Let me be very clear. You will never get an absolute assurance from me, because life is messy. There are enormous challenges. I say that not, frankly, to duck accountability but to indicate to you that we will do everything we can to mitigate risk. However, risk is a reality. The challenge here is how we prevent small problems from becoming enormous, incomprehensible problems.
Let me go through a number of steps that we have already undertaken, and then speak to something a little more fundamental than that.
We have, of course, put in place a stronger role for the chief information officer. We have updated our information technology and management policies. We put in place much stronger governance in terms of deputy ministers' committees with clearer lines of accountability. We have ensured that Treasury Board is engaged in a much more meaningful way in two forms of the challenge function: the fiscal challenge function, and now a much stronger role for the IT challenge function as well. We have created a number of very important digital standards around interoperability, access to cloud, and a whole variety of things absolutely critical to avoiding these things and allowing for broader vendor interface as well.

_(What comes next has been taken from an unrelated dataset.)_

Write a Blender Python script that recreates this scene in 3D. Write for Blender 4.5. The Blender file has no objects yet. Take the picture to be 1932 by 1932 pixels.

We have put in place an enormous amount of work on a project management strategy under the office of the comptroller general. We have put in place a variety of multi-level governance models associated with all those things.
However, to very clear, those are all hurdles. They are all step points. They could become bureaucratic friction unless we take the core lesson seriously. The core lesson here is that these things are not there to be manoeuvred around. They are there so that we actually understand what we are doing. We take appropriate risk but not disproportionate risks with taxpayer values, with the privacy of our employees' information, with our fundamental need to pay our employees accurately and on time, or any other IT project.
We are putting all those measures in place. They will be very helpful, but what they will require is vigilance all the way through to make sure that those values, what those policies represent, are actually part of the lived experience of the organization. That will never provide you with the absolute assurance that you seek, as you will understand, but it will provide you with, and I hope to provide parliamentarians with, an understanding that we are learning these absolutely critical lessons.
We take them fantastically seriously, as you are correct that we do not enjoy this experience. We understand the absolute imperative of getting these things right on a going-forward basis.
I need to add one other piece. I do need to reiterate that accountability is fundamental and it is our belief that we can increase and augment the accountability regimes as well.